“Being church” is first and foremost about nurturing the understanding that this is how things really are – even if the way we behave and the way the world looks to us often suggests something else. Church isn’t primarily about projects, meetings, fine buildings, grand ideas and great deeds. There’s nothing wrong with such things – if they really do embody God’s unconditional love. But if they are simply about our need to boast, to be needed, to neurotically “do something”, then they risk missing the point catastrophically. The point of the kind of community we call “church” is to develop the type of worship, common life and shared purpose that will continue to sustains us in living out Christ’s sacrificial love in every aspect of life, even when the going gets tough.

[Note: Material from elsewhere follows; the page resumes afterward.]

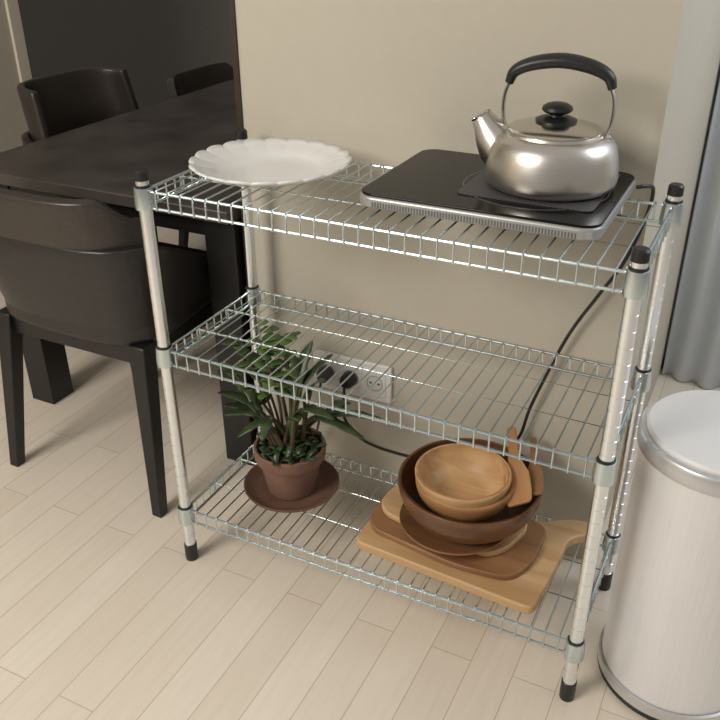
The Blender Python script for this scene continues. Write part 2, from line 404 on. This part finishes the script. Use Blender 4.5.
# ------------------------------------------------------------ outlet + cable
ol=empty('wall_outlet')
box('cover_plate',(.112,YW-.010,.268),(.300,YW,.358),M['white_plastic'],ol,.003)
for i,x in enumerate((.149,.206,.263)):
    box('module_%d'%i,(x-.025,YW-.0125,.280),(x+.025,YW-.008,.346),M['white_plastic'],ol,.002)
    bm=bmesh.new(); add_lathe(bm,[(.0185,0),(.0185,.001),(.017,.001),(.0165,-.003),(0,-.003)],28)
    o=mkobj('socket_%d'%i,bm,M['grey_body'],ol); o.rotation_euler=(math.radians(90),0,0); o.location=(x,YW-.0125,.313)
    bm=bmesh.new()
    for s in (-1,1): add_box(bm,(x+s*.0095-.0025,YW-.0128,.3105),(x+s*.0095+.0025,YW-.0118,.3155))
    mkobj('socket_hole_%d'%i,bm,M['black_plastic'],ol)
def plug(parent,x,m_):
    bm=bmesh.new(); add_lathe(bm,[(0,0),(.016,0),(.017,.006),(.016,.022),(.010,.030),(0,.031)],24)
    o=mkobj('plug',bm,m_,parent); o.rotation_euler=(math.radians(90),0,0); o.location=(x,YW-.0135,.313)
cd=empty('power_cord'); plug(cd,.206,M['black_plastic'])
tube('cable',smooth_path([(.206,YW-.044,.308),(.203,.315,.27),(.200,.325,.215),(.24,.33,.170),(.32,.335,.155),(.44,.338,.165),(.54,.337,.215),(.585,.337,.273),(.605,.336,.36),(.655,.335,.515),(.70,.332,.61),(.735,.333,.68),(.757,.345,.76),(.762,.335,.81),(.752,.310,zb+.016),(.741,.300,zb+.016)],8),.0032,M['black_plastic'],cd,8)
cd2=empty('power_cord'); gp=mat('grey_cord',(.06,.06,.06),.5); plug(cd2,.149,gp)
tube('cable',smooth_path([(.149,YW-.044,.308),(.145,.313,.27),(.135,.322,.19),(.10,.330,.10),(.03,.333,.03),(-.02,.325,.006)],8),.0028,gp,cd2,8)

# ------------------------------------------------------------ trash bin
tb=empty('trash_bin',(.952,.136,0),math.radians(75))
R=.125; HB=.488
lathe('base_ring',[(0,0),(R-.006,0),(R+.001,.004),(R+.001,.012),(R-.004,.016)],M['black_plastic'],tb,80)
lathe('base_band',[(R-.003,.014),(R+.002,.015),(R+.002,.034),(R-.002,.036)],M['bin_band'],tb,80)
lathe('body',[(R-.003,.034),(R-.003,HB)],M['bin_steel'],tb,96)
lathe('upper_band',[(R-.005,HB-.004),(R+.003,HB-.003),(R+.004,HB+.002),(R+.004,HB+.020),(R+.001,HB+.025),(R-.006,HB+.026),(R-.007,HB+.022)],M['bin_band'],tb,96)
lathe('lid',[(R-.007,HB+.022),(R-.0065,HB+.030),(R-.010,HB+.034),(R-.05,HB+.038),(0,HB+.040)],M['bin_lid'],tb,96)
box('pedal',(-.03,-R-.035,.008),(.03,-R+.01,.018),M['bin_band'],tb,.003)

# ------------------------------------------------------------ dining table
tbl=empty('dining_table')
TX0,TX1,TY0,TY1,TZ=-.83,-.052,.300,1.80,.66
box('table_top',(TX0,TY0,TZ-.028),(TX1,TY1,TZ),M['table'],tbl,.003)
box('apron_front',(TX0+.05,TY0+.035,TZ-.075),(TX1-.05,TY0+.055,TZ-.028),M['black_wood'],tbl)
box('apron_back',(TX0+.05,TY1-.055,TZ-.075),(TX1-.05,TY1-.035,TZ-.028),M['black_wood'],tbl)
box('apron_left',(TX0+.03,TY0+.04,TZ-.075),(TX0+.05,TY1-.04,TZ-.028),M['black_wood'],tbl)
box('apron_right',(TX1-.05,TY0+.04,TZ-.075),(TX1-.03,TY1-.04,TZ-.028),M['black_wood'],tbl)
for i,(x,y) in enumerate(((TX0+.045,TY0+.03),(TX1-.085,TY0+.03),(TX0+.045,TY1-.11),(TX1-.085,TY1-.11))):
    box('leg_%d'%(i+1),(x,y,0),(x+.078,y+.078,TZ-.028),M['black_wood'],tbl,.002)

# ------------------------------------------------------------ chairs
def upath(n=48,a=.235,yb=-.25,yf=.21,af=.205):
    pts=[]
    side=[(af+(a-af)*t, yf+(yb+.12-yf)*t) for t in [i/10 for i in range(11)]]
    arc=[]
    for k in range(1,16):
        th=math.pi/2*k/15
        arc.append((a*math.cos(th)**.55 if k<15 else 0, yb+.12-.12*math.sin(th)**.9))
    half=side+arc
    return half+[(-x,y) for x,y in reversed(half[:-1])]
def chair(loc,rz,top=.738,name='dining_chair',dropk=.085,narrow=.985,d0=.72):
    e=empty(name,loc,rz)
    P=upath()
    bm=bmesh.new(); rows=[]; nz=7; zbot=.405
    shl=min(.625,top-.10)
    for k in range(nz+1):
        t=k/nz; row=[]
        for (x,y) in P:
            u=max(0,min(1,(.21-y)/.42)); u=u*u*(3-2*u)
            zt=.465+(shl-.465)*u
            sc=.90+.10*math.sin(t*math.pi/2)
            row.append(bm.verts.new((x*sc,y*sc - (.012*u*t),zbot+(zt-zbot)*t)))
        rows.append(row)
    for A,Bq in zip(rows[:-1],rows[1:]):
        for i in range(len(P)-1): bm.faces.new((A[i],A[i+1],Bq[i+1],Bq[i]))
    o=mkobj('seat_shell',bm,M['leather'],e,angle=70); md=o.modifiers.new('s','SOLIDIFY'); md.thickness=.022; md.offset=-1 
    b=o.modifiers.new('b','BEVEL'); b.width=.006; b.segments=3; b.limit_method='ANGLE'
    out=[(x*.93,y*.93) for x,y in P]
    poly_slab('seat',out,.40,.462,M['leather'],e,.014)
    bm=bmesh.new(); rows=[]; Q=[p for p in P if p[1]<-.10]
    zb_=shl-.05
    for k in range(9):
        t=k/8; row=[]
        for (x,y) in Q:
            s=abs(x)/.235
            drop=dropk*max(0,(s-d0)/(1-d0))**2.0
            zt=top-drop
            xx=x*(narrow-.05*t); yy=y+.014-.035*t
            row.append(bm.verts.new((xx,yy,zb_+(zt-zb_)*t)))
        rows.append(row)
    for A,Bq in zip(rows[:-1],rows[1:]):
        for i in range(len(Q)-1): bm.faces.new((A[i],A[i+1],Bq[i+1],Bq[i]))
    o=mkobj('backrest',bm,M['leather_back'],e,angle=70); md=o.modifiers.new('s','SOLIDIFY'); md.thickness=.026; md.offset=0
    b=o.modifiers.new('b','BEVEL'); b.width=.008; b.segments=3; b.limit_method='ANGLE'
    for i,(tx,ty,bx,by) in enumerate(((-.19,-.19,-.219,-.243),(.19,-.19,.219,-.243),(-.175,.17,-.20,.20),(.175,.17,.20,.20))):
        bm=bmesh.new()
        def ring(cx,cy,z,h): return [bm.verts.new((cx+sx*h,cy+sy*h,z)) for sx,sy in ((-1,-1),(1,-1),(1,1),(-1,1))]
        A=ring(bx,by,0,.013); C=ring(tx,ty,.405,.021)
        bm.faces.new(A); bm.faces.new(C)
        for j in range(4): bm.faces.new((A[j],A[(j+1)%4],C[(j+1)%4],C[j]))
        o=mkobj('leg_%d'%(i+1),bm,M['black_wood'],e); bb=o.modifiers.new('b','BEVEL'); bb.width=.003; bb.segments=2
    box('rail_left',(-.20,-.19,.355),(-.18,.17,.40),M['black_wood'],e,.002)
    box('rail_right',(.18,-.19,.355),(.20,.17,.40),M['black_wood'],e,.002)
    box('rail_back',(-.19,-.20,.355),(.19,-.18,.40),M['black_wood'],e,.002)
    return e
chair((-.37,.328,0),0,top=.727,narrow=.89,dropk=.055,d0=.82)
chair((-.80,.885,0),math.radians(-90),top=.757,dropk=.006,narrow=.84)
chair((-.80,1.58,0),math.radians(-90),top=.66)

# ------------------------------------------------------------ lights, world, camera
def area(name,loc,target,size,power,col):
    l=bpy.data.lights.new(name,'AREA'); l.size=size; l.energy=power; l.color=col
    o=bpy.data.objects.new(name,l); o.location=loc
    o.rotation_euler=(Vector(target)-Vector(loc)).to_track_quat('-Z','Y').to_euler(); COL.objects.link(o)
area('window_light',(-.75,-2.2,2.2),(.1,.1,.2),1.1,64,(1,.935,.85))
area('balcony_light',(1.9,.8,1.8),(.9,1.0,.4),.8,13,(.90,.95,1))
w=bpy.data.worlds.new('World'); S.world=w; w.use_nodes=True
bg=w.node_tree.nodes['Background']; 
tc=w.node_tree.nodes.new('ShaderNodeTexCoord'); sp=w.node_tree.nodes.new('ShaderNodeSeparateXYZ'); rp=w.node_tree.nodes.new('ShaderNodeValToRGB')
w.node_tree.links.new(tc.outputs['Generated'],sp.inputs[0]); 
mr=w.node_tree.nodes.new('ShaderNodeMapRange'); mr.inputs['From Min'].default_value=-1; w.node_tree.links.new(sp.outputs['Z'],mr.inputs['Value']); w.node_tree.links.new(mr.outputs['Result'],rp.inputs['Fac'])
rp.color_ramp.elements[0].color=(.3,.27,.23,1); rp.color_ramp.elements[1].color=(1,.96,.90,1)
w.node_tree.links.new(rp.outputs['Color'],bg.inputs['Color']); bg.inputs['Strength'].default_value=.46

cam=bpy.data.cameras.new('Camera'); co=bpy.data.objects.new('Camera',cam); COL.objects.link(co); S.camera=co
cam.sensor_width=36; cam.sensor_fit='HORIZONTAL'; cam.lens=842.88/720*36; cam.clip_start=.02
yaw,pit,roll=-.46327,.50750,-.00550
fw=Vector((math.sin(yaw)*math.cos(pit),math.cos(yaw)*math.cos(pit),-math.sin(pit)))
r_=Vector((math.cos(yaw),-math.sin(yaw),0)); u_=r_.cross(fw)
r2=r_*math.cos(roll)+u_*math.sin(roll); u2=-r_*math.sin(roll)+u_*math.cos(roll)
co.matrix_world=Matrix(((r2.x,u2.x,-fw.x,.92721),(r2.y,u2.y,-fw.y,-1.05543),(r2.z,u2.z,-fw.z,1.23158),(0,0,0,1)))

Hope in the triumph of a good able to achieve real change, to turn our grasping world inside out, is not a matter of individual aspiration or wish-fulfilment. It requires a community of character – people trained, through prayerfulness, through human service and through genuine mutuality (what we rather piously call “fellowship”), to go on enduring, in spite of everything. Such endurance becomes possible not via the superhuman efforts of a few spiritual athletes, but through the recognition of us plain, ordinary people that we are empowered by a promise and a possibility that goes way beyond our own capacities – one residing nowhere less than in the heart of God.
“The world is overcome not through destruction, but through reconciliation. Not ideals, nor programmes, nor conscience, nor duty, nor responsibility, nor virtue, but only God's perfect love can encounter reality and overcome it. Nor is it some universal idea of love, but rather the love of God in Jesus Christ, a love genuinely lived, that does this.” Bonhoeffer's Meditations on the Cross
A love genuinely lived by a people joined to Christ for the sake of the world. That is the church and its mission in a simple phrase.